_Aim of the task:_ Exactly as written, retype the listing below, omitting the pictures.

— BEGIN Data lines —

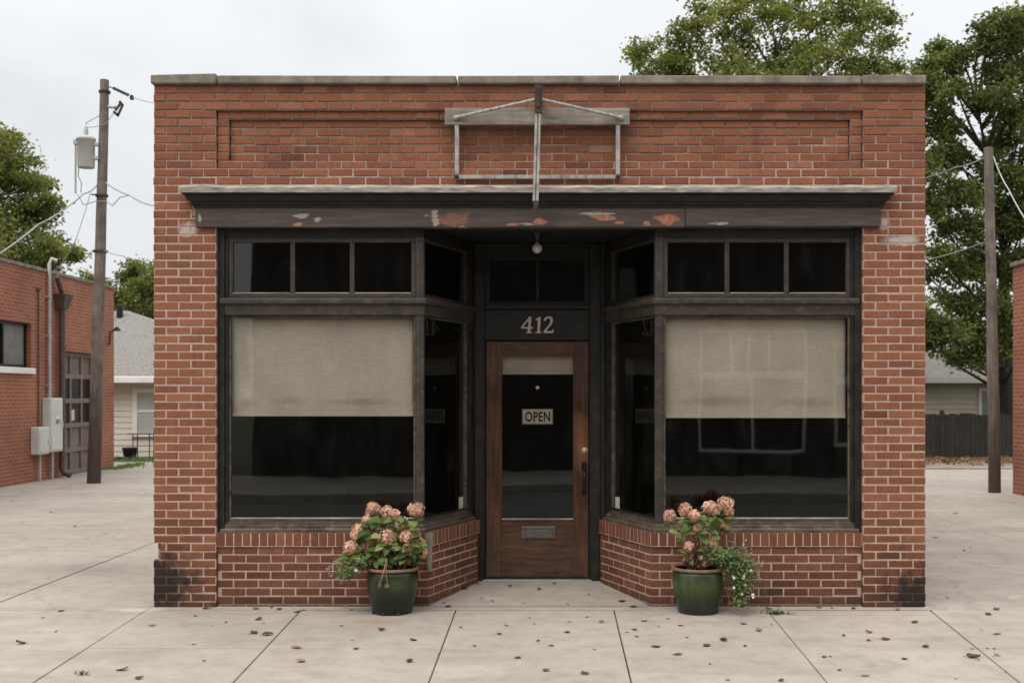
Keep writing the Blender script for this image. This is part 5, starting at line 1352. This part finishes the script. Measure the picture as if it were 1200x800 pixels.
mb.add([(bx0 - 0.4, h2 - 0.45, ez + 0.02), (bx1 + 0.4, h2 - 0.45, ez + 0.02), (bx1 + 0.4, h2 + 8.4, ez + 0.02), (bx0 - 0.4, h2 + 8.4, ez + 0.02), (bx0 - 0.4, h2 + 4, zr), (bx1 + 0.4, h2 + 4, zr)], [(0, 1, 5, 4), (1, 2, 5), (2, 3, 4, 5), (3, 0, 4), (3, 2, 1, 0)])
mb.build('roof', 'roofd', hr)
mb = MB(); mb.box(bx0 - 0.4, bx1 + 0.4, h2 - 0.53, h2 - 0.455, ez - 0.12, ez + 0.04); mb.build('gutter', 'offwhite', hr)
wx0, wx1, wz0, wz1 = fX(1146, h2), fX(1172, h2), fZ(500, h2), fZ(454, h2)
mb = MB(); mb.box(wx0, wx0 + 0.1, h2 - 0.06, h2 - 0.004, wz0, wz1); mb.box(wx1 - 0.1, wx1, h2 - 0.06, h2 - 0.004, wz0, wz1); mb.box(wx0 + 0.101, wx1 - 0.101, h2 - 0.058, h2 - 0.004, wz1 - 0.1, wz1 - 0.001)
wf = mb.build('window', 'offwhite', hr)
mb = MB(); mb.box(wx0 + 0.09, wx1 - 0.09, h2 - 0.034, h2 - 0.028, wz0, wz1 - 0.09); mb.build('pane', 'frosted', wf)
# fence
fy = CY + 29.5; fz1 = fZ(485, fy)
fn = thing('wooden_fence', 'dark weathered board fence in front of the tan house', 'fence', (12, fy, 0))
xp = 3.9; 
while xp < 17:
    x1p = xp + 2.3
    mb = MB(); x_ = xp + 0.06
    while x_ < x1p - 0.06:
        w_ = R.uniform(0.125, 0.15); mb.box(x_, min(x_ + w_ - 0.008, x1p - 0.05), fy - 0.012 + R.uniform(-.006, .006), fy + 0.012, 0.03 + R.uniform(0, 0.03), fz1 + R.uniform(-0.03, 0.03)); x_ += w_
    mb.box(xp + 0.06, x1p - 0.06, fy + 0.02, fy + 0.06, 0.35, 0.44); mb.box(xp + 0.06, x1p - 0.06, fy + 0.02, fy + 0.06, 0.95, 1.04)
    mb.build('board_panel', 'fence', fn)
    mb = MB(); mb.box(xp - 0.055, xp + 0.055, fy - 0.05, fy + 0.05, 0, fz1 + 0.10); mb.build('post', 'fence', fn, bevel=0.008)
    xp = x1p

# ---------------------------------------------------------------- poles and cables
def pole(name, label, pb, pt, d, rb_, rt, lean=True):
    y = CY + d; a = Vector((fX(pb[0], y), y, -0.02)); b_ = P(pt[0], pt[1], y)
    t = thing(name, label, 'utility pole', (a.x, y, 0))
    mb = MB(); n = 9
    mb.tube([a.lerp(b_, i / n) + Vector((R.uniform(-.008, .008), R.uniform(-.008, .008), 0)) for i in range(n + 1)], [rb_ + (rt - rb_) * i / n for i in range(n + 1)], 16)
    mb.build('shaft', 'pole', t)
    return t, a, b_
pl, pa, pb_ = pole('utility_pole', 'tall leaning wooden utility pole with a grey transformer beside the garage', (110, 566), (123, 94), 21.6, 0.130, 0.082)
yP = pa.y
c = P(102, 180, yP - 0.05); rr_ = 0.165
mb = MB(); zt, zb2 = fZ(163, yP), fZ(198, yP)
mb.lathe([(0.150, zb2), (rr_ * 0.98, zb2 + 0.02), (rr_, zt - 0.06), (rr_ + 0.018, zt - 0.05), (rr_ + 0.018, zt - 0.01), (rr_ * 0.6, zt + 0.04), (0.0, zt + 0.05)], (c.x, yP - 0.1, 0), 24)
tr = mb.build('transformer', 'can', pl)
mb = MB(); mb.lathe([(0.03, zt + 0.03), (0.05, zt + 0.08), (0.03, zt + 0.10), (0.05, zt + 0.14), (0.03, zt + 0.16), (0.04, zt + 0.20), (0.012, zt + 0.22), (0.012, zt + 0.30), (0, zt + 0.31)], (c.x + 0.0, yP - 0.1, 0), 12); mb.build('bushing', 'pipe', tr)
mb = MB()
for py in (170, 186):
    q = P(118, py, yP); mb.box(c.x + rr_ - 0.01, q.x, yP - 0.13, yP - 0.03, q.z - 0.04, q.z + 0.02)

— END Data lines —

_Task answer:_
Keep writing the Blender script for this image. This is part 5, starting at line 1352. This part finishes the script. Measure the picture as if it were 1200x800 pixels.
mb.add([(bx0 - 0.4, h2 - 0.45, ez + 0.02), (bx1 + 0.4, h2 - 0.45, ez + 0.02), (bx1 + 0.4, h2 + 8.4, ez + 0.02), (bx0 - 0.4, h2 + 8.4, ez + 0.02), (bx0 - 0.4, h2 + 4, zr), (bx1 + 0.4, h2 + 4, zr)], [(0, 1, 5, 4), (1, 2, 5), (2, 3, 4, 5), (3, 0, 4), (3, 2, 1, 0)])
mb.build('roof', 'roofd', hr)
mb = MB(); mb.box(bx0 - 0.4, bx1 + 0.4, h2 - 0.53, h2 - 0.455, ez - 0.12, ez + 0.04); mb.build('gutter', 'offwhite', hr)
wx0, wx1, wz0, wz1 = fX(1146, h2), fX(1172, h2), fZ(500, h2), fZ(454, h2)
mb = MB(); mb.box(wx0, wx0 + 0.1, h2 - 0.06, h2 - 0.004, wz0, wz1); mb.box(wx1 - 0.1, wx1, h2 - 0.06, h2 - 0.004, wz0, wz1); mb.box(wx0 + 0.101, wx1 - 0.101, h2 - 0.058, h2 - 0.004, wz1 - 0.1, wz1 - 0.001)
wf = mb.build('window', 'offwhite', hr)
mb = MB(); mb.box(wx0 + 0.09, wx1 - 0.09, h2 - 0.034, h2 - 0.028, wz0, wz1 - 0.09); mb.build('pane', 'frosted', wf)
# fence
fy = CY + 29.5; fz1 = fZ(485, fy)
fn = thing('wooden_fence', 'dark weathered board fence in front of the tan house', 'fence', (12, fy, 0))
xp = 3.9; 
while xp < 17:
    x1p = xp + 2.3
    mb = MB(); x_ = xp + 0.06
    while x_ < x1p - 0.06:
        w_ = R.uniform(0.125, 0.15); mb.box(x_, min(x_ + w_ - 0.008, x1p - 0.05), fy - 0.012 + R.uniform(-.006, .006), fy + 0.012, 0.03 + R.uniform(0, 0.03), fz1 + R.uniform(-0.03, 0.03)); x_ += w_
    mb.box(xp + 0.06, x1p - 0.06, fy + 0.02, fy + 0.06, 0.35, 0.44); mb.box(xp + 0.06, x1p - 0.06, fy + 0.02, fy + 0.06, 0.95, 1.04)
    mb.build('board_panel', 'fence', fn)
    mb = MB(); mb.box(xp - 0.055, xp + 0.055, fy - 0.05, fy + 0.05, 0, fz1 + 0.10); mb.build('post', 'fence', fn, bevel=0.008)
    xp = x1p

# ---------------------------------------------------------------- poles and cables
def pole(name, label, pb, pt, d, rb_, rt, lean=True):
    y = CY + d; a = Vector((fX(pb[0], y), y, -0.02)); b_ = P(pt[0], pt[1], y)
    t = thing(name, label, 'utility pole', (a.x, y, 0))
    mb = MB(); n = 9
    mb.tube([a.lerp(b_, i / n) + Vector((R.uniform(-.008, .008), R.uniform(-.008, .008), 0)) for i in range(n + 1)], [rb_ + (rt - rb_) * i / n for i in range(n + 1)], 16)
    mb.build('shaft', 'pole', t)
    return t, a, b_
pl, pa, pb_ = pole('utility_pole', 'tall leaning wooden utility pole with a grey transformer beside the garage', (110, 566), (123, 94), 21.6, 0.130, 0.082)
yP = pa.y
c = P(102, 180, yP - 0.05); rr_ = 0.165
mb = MB(); zt, zb2 = fZ(163, yP), fZ(198, yP)
mb.lathe([(0.150, zb2), (rr_ * 0.98, zb2 + 0.02), (rr_, zt - 0.06), (rr_ + 0.018, zt - 0.05), (rr_ + 0.018, zt - 0.01), (rr_ * 0.6, zt + 0.04), (0.0, zt + 0.05)], (c.x, yP - 0.1, 0), 24)
tr = mb.build('transformer', 'can', pl)
mb = MB(); mb.lathe([(0.03, zt + 0.03), (0.05, zt + 0.08), (0.03, zt + 0.10), (0.05, zt + 0.14), (0.03, zt + 0.16), (0.04, zt + 0.20), (0.012, zt + 0.22), (0.012, zt + 0.30), (0, zt + 0.31)], (c.x + 0.0, yP - 0.1, 0), 12); mb.build('bushing', 'pipe', tr)
mb = MB()
for py in (170, 186):
    q = P(118, py, yP); mb.box(c.x + rr_ - 0.01, q.x, yP - 0.13, yP - 0.03, q.z - 0.04, q.z + 0.02)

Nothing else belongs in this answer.